活動記録

プログラム当日の様子や概要などをハートフルコーチがお伝えします

第34回ハートフルクラブ


7月2日(日)、第34回ハートフルクラブが開催されました。
秋田県東成瀬村教育委員会委員長の鶴飼孝さんをお招きして「子どもの可能性を開く教育〜家庭でできる取り組み」と題して講演をしていただきました。

東成瀬村は人口2600人、山林原野が93%を占める自然豊かな所です。秋田県の東南端にあるこの小さな村は「学力の高い村」として教育関係者、メディア等の注目を集めており、国内はもとより韓国やモンゴルなどから訪れる視察者の数は年間600人を超えています。
全国に先駆け小学校での探求型授業を実施するなど、国内外から注目される東成瀬村の教育への取り組みを聞かせていただきました。

鶴飼さんのお話はとにかく軽快で楽しく会場には絶えず笑い声が起りました。

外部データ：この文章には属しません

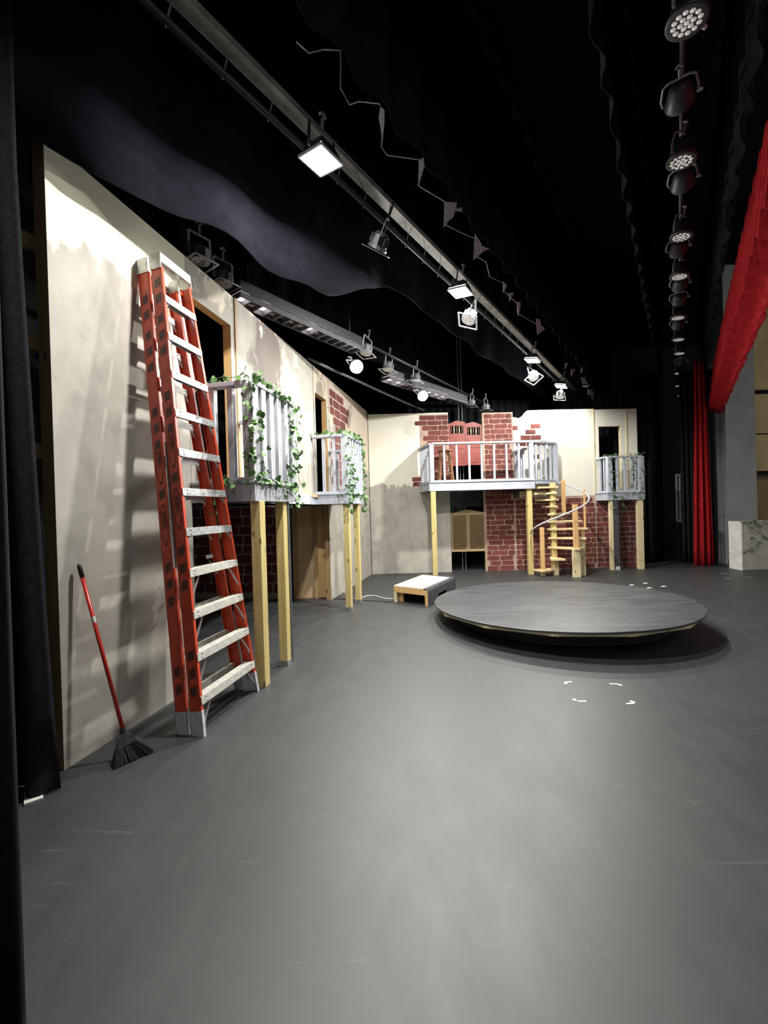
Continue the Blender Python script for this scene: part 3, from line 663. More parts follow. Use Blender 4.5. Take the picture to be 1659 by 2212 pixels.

柔らかい声と時折混じる方言が人柄と相まって参加者はすぐに引き込まれていきました。

お話を聴かせていただいた中で、強く印象に残ったのは人との関わりについてです。
まずは「人のシャワー」。
村にある小学校・中学校はそれぞれ1校ずつ。東成瀬の教育の柱はそれを生かした「小中連携教育」です。小中合わせて教員は30人ほどで教職員だけでは手が足りないところは地域の人の力を借りているとのこと。例えば「キバナコスモス」の植栽や採種では、子どもたちと地域の人たちみんなで力を合わせて作業をするそうです。
鶴飼さんは「小1から中3までの子どもたち、教員、地域の人たちとの活動を通し、多くの人と関わることで自分と異なる生き方・考え方など多様な価値観にふれます。そうすることで自分を見つめ、自分をわかり、新しい価値に気づいていく機会になる。私は「人は人のシャワーを浴びて人になる」と思っています」と話してくださいました。

もうひとつは子どもに「安心感と信頼感」を与えること。
人を笑ってはダメ、バカにしてはダメ。失敗したりできなかったりしても笑わない。これは小1から力を入れて教えているそうです。温かい人間関係のなかで、子どもたちは自信をもって発言したり発表をしたりします。
「その子の本当の姿が現れる場面で恥をかかせてはいけない」、ということを大切にし、失敗したときは、発表の仕方などについて丁寧に繰り返し教えているとのことでした。

後半は当法人代表・菅原裕子を交えて参加者からの質問に答えていただきました。
「子どもの勉強に親がどう関わればいいか?」という問いかけには、勉強の中身について何か言うよりそばにいて見守るのがいい。勉強していることがいいんだよ、勉強は大事なんだと伝えていくこと。そして子どもが学びに興味・関心を持てるように親は五感にふれるような体験・経験をさせてあげることが大事。とアドバイスをいただきました。

鶴飼さんは学力を上げるための「これぞ」や「これさえあれば」という決め球はないとおっしゃいます。挨拶をする・自分の仕事はきちんとやる。そういう「当たり前のことを当たり前にできる子ども」を育てるというのが学力向上の基本的な考え方なのだと。
そして最後に「子どもたちには、今生きていること、この村に生まれたこと、この村で教育を受けたことに自信と誇りをもって、将来を切り開いていってほしい」と話された鶴飼さんに、教育を通して子どもたちを慈しむ温かな思いを感じました。

鶴飼さんのお話を聴けば聴くほど、東成瀬村の学力向上の土台は「人間教育」なんだと強く思いました。
多様な価値観にふれるなかで育つ、自分を他人をありのままに認めていく柔軟性や客観性、温かい人間関係の中で生まれる思いやりの心や自信。たくさんの人にふれ、たくさんの体験から人間性が育まれています。小さなときからそれらを教えていくことがいかに重要かということがよくわかりました。そしてこの土台があるからこそ、子どもたちがいきいきと学ぶことができるのだろう。そんな思いを抱いた時間となりました。